My library likes to profile seasonal-themed books on the top of their shelves, which made it easy for me to spot the lovely cover of NORTH: The Amazing Story of Artic Migration by Nick Dowson and illustrated by Patrick Benson (Candlewick Press, 2011). This book is beautiful and so much more than informative. It creates a mood, almost like seeing a beautiful sunset or a listening to a lovely ballad.
NORTH is a close look at the seasons in the arctic and the animals that make epic journeys to arrive for a few weeks of warmer weather. The prose is beautiful; I want to read it again and again:
“Each year in spring, many kinds of animals travel to the Arctic.
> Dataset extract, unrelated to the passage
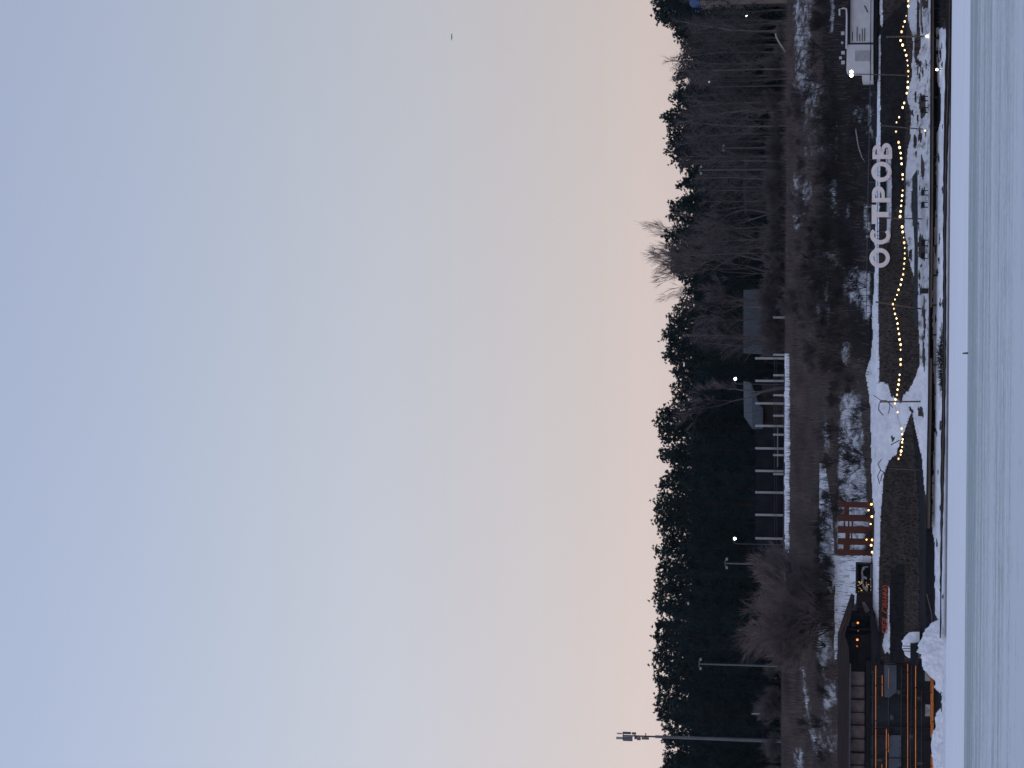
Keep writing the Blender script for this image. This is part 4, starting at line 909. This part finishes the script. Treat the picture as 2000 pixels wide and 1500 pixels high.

They come because they know there will be lots to eat and space to feed and
breed and roam in.
From across the world, millions risk everything to fly, walk, or swim here.
IT IS THE GREATEST JOURNEY ON EARTH!”
Dowson goes on to profile many of the epic journeys of specific species with more beautiful words. Benson’s watercolor illustrations add depth to the magic.
I am a firm believer that children need to be awed by the world around them, and especially by nature before we can ask them to save it. So I found myself steeling for the big BUT towards the end where we are told how we are ruining yet another special place on earth. I was so pleased that this did not happen. There is back matter that explains climate change and this knowledge is essential for us to understand. But not first, not until the wonderment is found.
This book creates wonder. It’s a brilliant, highly recommended experience about a place most of us will never go and a phenomenon hard for humans to fathom. I hope you’ll check it out.